On places doing well economically despite supposedly high (to listen to the small government ideologues crushing) business costs check out a fascinating account in Bloomberg Business Week on Silicon Valley and an Economist article on New York City. These are two places that the right always pontificates about are in a state of permanent decline. As companies and people supposedly flee high tax/big government/high costs places. Wrong! Here is what Business Week says about Silicon Valley:

It was never clearer than in 2011 that Silicon Valley exists in an alternate reality—a bubble of prosperity. Restaurants are booked, freeways are packed, and companies are flush with cash. The prosperity bubble isn’t just a state of mind: Times are as good as they’ve been in recent memory. The region gets 40 percent of the country’s venture capital haul, up from 31 percent a decade ago, according to the National Venture Capital Assn. And the U.S. Bureau of Labor Statistics recently reported that growth of the area’s job market led the nation, jumping 3.2 percent, triple the national rate.

Some of that job growth is auto related. Ford just announced that they will be joining many auto companies in Silicon Valley. Why? Concentrated talent.

And then there is New York City (check out my recent posts here and here)  which as the Economists writes is doing well and is positioning itself to do even better in the future with their investment in the new Cornell/Technion campus. As they write:

Some $1.2 billion was invested by venture-capital firms in New York in 2010. The Big Apple even overtook Massachusetts in venture-capital funding for internet and tech start-ups, making it second only to Silicon Valley. And in the third quarter of last year, it surpassed it in venture capital in all categories. Between 2005 and 2010 employment in New York’s high-tech sector grew by nearly 30%. Google alone has about 1,200 engineers in the city.

Finally, as you know a central conclusion of ours from the years of research we have done on the characteristic of the most prosperous places around the country is that, with the exception of a few energy production states, the states that do well are anchored by a vibrant central city. As our Governor says Michigan can not succeed if the city of Detroit isn’t succeeding.

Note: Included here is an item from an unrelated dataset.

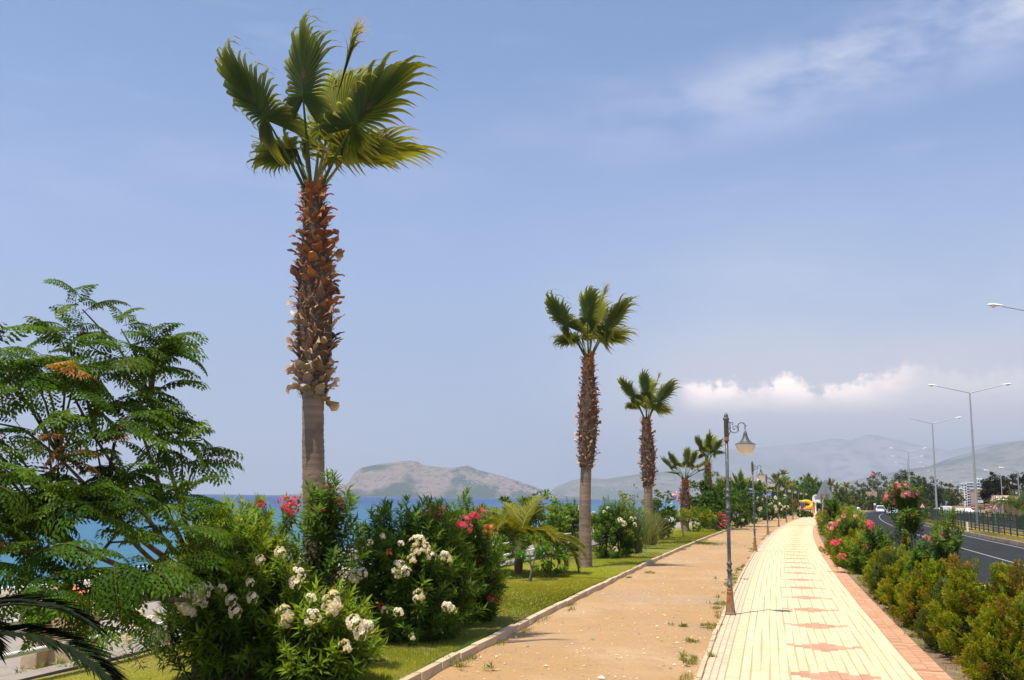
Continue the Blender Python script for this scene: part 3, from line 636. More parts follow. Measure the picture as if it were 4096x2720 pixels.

Dome Magazine published a terrific series of four columns by Craig Ruff on the importance of cities to Michgian’ success. You can find the first here. Definitely worth checking out all four. Ruff sums up how important this is to Michigan’s success this way: “Does Michigan need cities? Unequivocally, I say “yes.” Getting there is a whole ’nother kettle of fish. Why we, virtually alone and voluntarily, turned vibrant cities into detritus defines us and, very sadly, forecasts our future.”